Mencius said:
“The Xia, Shang, and Zhou dynasties gained the empire through benevolence, and they lost it when benevolence was abandoned.
The rise, fall, survival, or collapse of any state follows the same principle.”
“If the Son of Heaven is unbenevolent, he cannot preserve the Four Seas (the realm);
if feudal lords are unbenevolent, they cannot preserve their states;
if high ministers and nobles are unbenevolent, they cannot preserve their ancestral temples;
if scholars and commoners are unbenevolent, they cannot even preserve their own bodies.
Yet today, people fear death but delight in unbenevolent conduct –
this is like hating drunkenness yet forcing oneself to drink more wine!”
孟子曰:「三代之得天下也以仁,其失天下也以不仁。國之所以廢興存亡者亦然。天子不仁,不保四海;諸侯不仁,不保社稷;卿大夫不仁,不保宗廟;士庶人不仁,不保四體。今惡死亡而樂不仁,是猶惡醉而強酒。」
Note
This passage from Mencius: Li Lou I powerfully asserts that benevolence is the foundational principle governing cosmic order, political legitimacy, and personal survival.
Historical legitimacy through virtue
Mencius traces the rise of the Three Dynasties (Xia, Shang, Zhou) to their benevolent rule, not military might. Their downfall, conversely, resulted from moral decay. This frames political authority as conditional on ethical performance, justifying righteous rebellion against tyrants – a radical doctrine in antiquity.
A hierarchy of moral responsibility
Benevolence operates at every social level:
- The Son of Heaven safeguards the realm;
- Lords protect their fiefdoms;
- Ministers uphold family lineage (via ancestral temples);
- Commoners preserve their lives through ethical conduct.
The greater one’s power, the graver the consequence of failing in benevolence.
Personal survival depends on morality
Even ordinary people “cannot preserve their bodies” without benevolence, reflecting Mencius’ belief that ethical behavior ensures social harmony and personal safety. In a world of reciprocity (“Those who love others are loved in return”), immorality invites ruin.
The paradox of self-destruction
The metaphor “hating drunkenness yet drinking more” exposes a tragic human folly: pursuing short-term gain while courting long-term disaster. Warring States rulers, obsessed with conquest yet blind to moral collapse, epitomized this contradiction.
Contrast with Legalism and Daoism
Against Legalists who dismissed virtue as useless, and Daoists who rejected ritual morality, Mencius insisted: only benevolence sustains all levels of existence – from empire to individual life.
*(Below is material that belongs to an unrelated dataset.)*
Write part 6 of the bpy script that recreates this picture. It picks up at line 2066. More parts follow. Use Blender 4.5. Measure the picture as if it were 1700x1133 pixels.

Historical Warning for the Warring States
Amid relentless warfare, Mencius invoked the Three Dynasties as proof: violence may seize power, but only benevolence secures it. The Qin dynasty’s rapid collapse after unification would later vindicate his warning.
In concise prose, Mencius delivers an enduring truth: Benevolence is not optional ornament – it is the very condition of survival for individuals, families, states, and empires alike.